— start Exercise material —

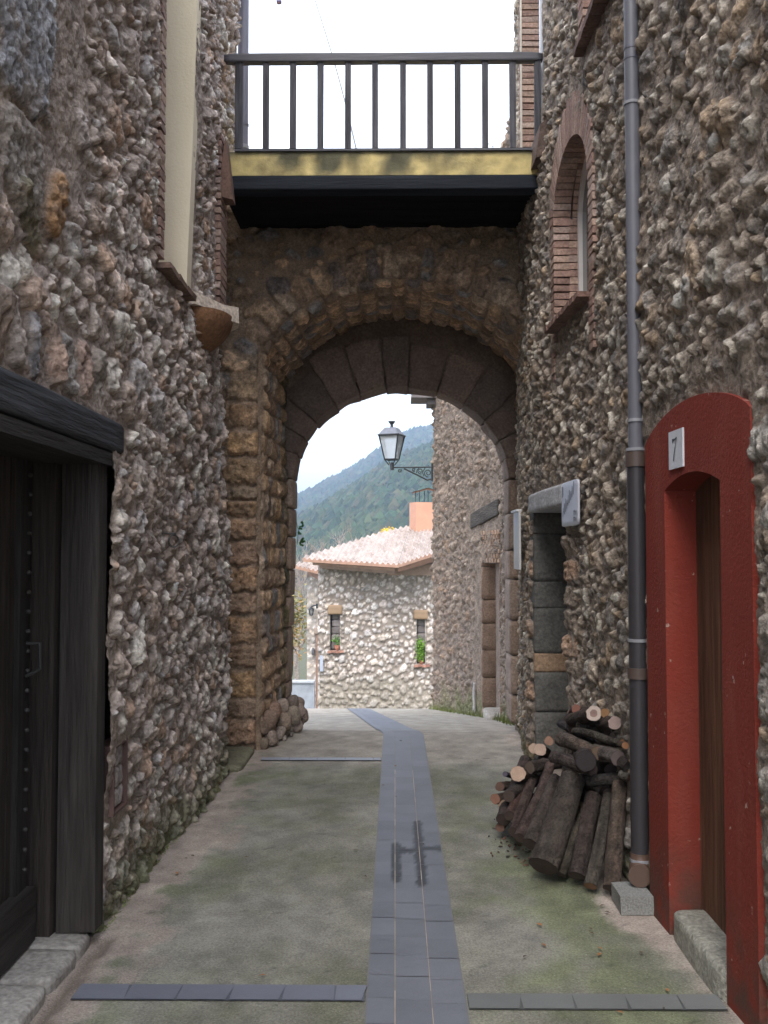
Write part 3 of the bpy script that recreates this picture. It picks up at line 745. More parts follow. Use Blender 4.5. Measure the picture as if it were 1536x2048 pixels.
# lining of the passage: left side then barrel
z_sp = A1.z; aL = math.atan2(A1.z - ccz, PLX - ccx); aR = math.radians(5)
Larc = (aL - aR) * ccr
S = np.arange(0, z_sp + Larc, .0135); T = np.arange(8.26, 9.62, .0135)
exV = []
y_ = 8.33; sv = z_sp
while sv < z_sp + Larc:
    tt = 8.22 + rnd.uniform(0, .05)
    wv = rnd.uniform(.05, .085)
    while tt < 9.5:
        l_ = rnd.uniform(.05, .11); exV.append((sv + wv, tt + l_, wv * .95, l_ * .93, 0, j3(rnd.choice(PAL_A), .2), rnd.uniform(.02, .045), 3.6)); tt += 2 * l_ + .01
    sv += 2 * wv + .008
zz = .25
while zz < z_sp - .05:
    hh_ = rnd.uniform(.06, .11); tt = 8.3
    while tt < 9.55:
        l_ = rnd.uniform(.06, .13); exV.append((zz + hh_, tt + l_, hh_ * .95, l_ * .93, 0, j3(rnd.choice(PAL_A), .2), rnd.uniform(.02, .05), 3.4)); tt += 2 * l_ + .01
    zz += 2 * hh_ + .01
UU, VV, H, C = relief(S, T, 53, [(.08, 20)], PAL_A, MORT_A, Hs=.03, explicit=exV, und=.015,
                      moss=lambda u, v, s: (np.clip(smooth(9.0, 9.45, v + fbm(u * 4, v * 4, 3) * .3) * (u < z_sp) * (.55 + fbm(u * 5, v * 5, 9)), 0, .8), (.07, .085, .04)))
on = UU > z_sp
H = H - .03 * (1 - smooth(8.26, 8.31, VV))
aa = aL - (UU - z_sp) / ccr
tp = np.clip((VV - 8.3) / 1.25, 0, 1)
X_ = np.where(on, ccx + (ccr - H) * np.cos(aa), PLX + H + .0)
Z_ = np.where(on, ccz + (ccr - H) * np.sin(aa), UU)
X_ = X_ + .07 * tp * np.where(on, np.clip(-X_, 0, 1), 1)
grid_mesh("passage_lining", np.stack([X_, VV, Z_], -1), C, None, False, M_stone, ap)
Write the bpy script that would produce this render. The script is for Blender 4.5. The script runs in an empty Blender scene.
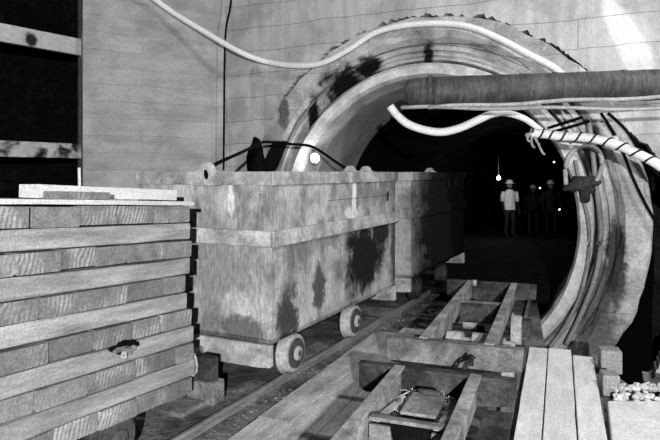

— end Exercise material —

Restate each line of the records exactly; pictures do not belong in the copy.

Write part 3 of the bpy script that recreates this picture. It picks up at line 745. More parts follow. Use Blender 4.5. Measure the picture as if it were 1536x2048 pixels.
# lining of the passage: left side then barrel
z_sp = A1.z; aL = math.atan2(A1.z - ccz, PLX - ccx); aR = math.radians(5)
Larc = (aL - aR) * ccr
S = np.arange(0, z_sp + Larc, .0135); T = np.arange(8.26, 9.62, .0135)
exV = []
y_ = 8.33; sv = z_sp
while sv < z_sp + Larc:
    tt = 8.22 + rnd.uniform(0, .05)
    wv = rnd.uniform(.05, .085)
    while tt < 9.5:
        l_ = rnd.uniform(.05, .11); exV.append((sv + wv, tt + l_, wv * .95, l_ * .93, 0, j3(rnd.choice(PAL_A), .2), rnd.uniform(.02, .045), 3.6)); tt += 2 * l_ + .01
    sv += 2 * wv + .008
zz = .25
while zz < z_sp - .05:
    hh_ = rnd.uniform(.06, .11); tt = 8.3
    while tt < 9.55:
        l_ = rnd.uniform(.06, .13); exV.append((zz + hh_, tt + l_, hh_ * .95, l_ * .93, 0, j3(rnd.choice(PAL_A), .2), rnd.uniform(.02, .05), 3.4)); tt += 2 * l_ + .01
    zz += 2 * hh_ + .01
UU, VV, H, C = relief(S, T, 53, [(.08, 20)], PAL_A, MORT_A, Hs=.03, explicit=exV, und=.015,
                      moss=lambda u, v, s: (np.clip(smooth(9.0, 9.45, v + fbm(u * 4, v * 4, 3) * .3) * (u < z_sp) * (.55 + fbm(u * 5, v * 5, 9)), 0, .8), (.07, .085, .04)))
on = UU > z_sp
H = H - .03 * (1 - smooth(8.26, 8.31, VV))
aa = aL - (UU - z_sp) / ccr
tp = np.clip((VV - 8.3) / 1.25, 0, 1)
X_ = np.where(on, ccx + (ccr - H) * np.cos(aa), PLX + H + .0)
Z_ = np.where(on, ccz + (ccr - H) * np.sin(aa), UU)
X_ = X_ + .07 * tp * np.where(on, np.clip(-X_, 0, 1), 1)
grid_mesh("passage_lining", np.stack([X_, VV, Z_], -1), C, None, False, M_stone, ap)
Write the bpy script that would produce this render. The script is for Blender 4.5. The script runs in an empty Blender scene.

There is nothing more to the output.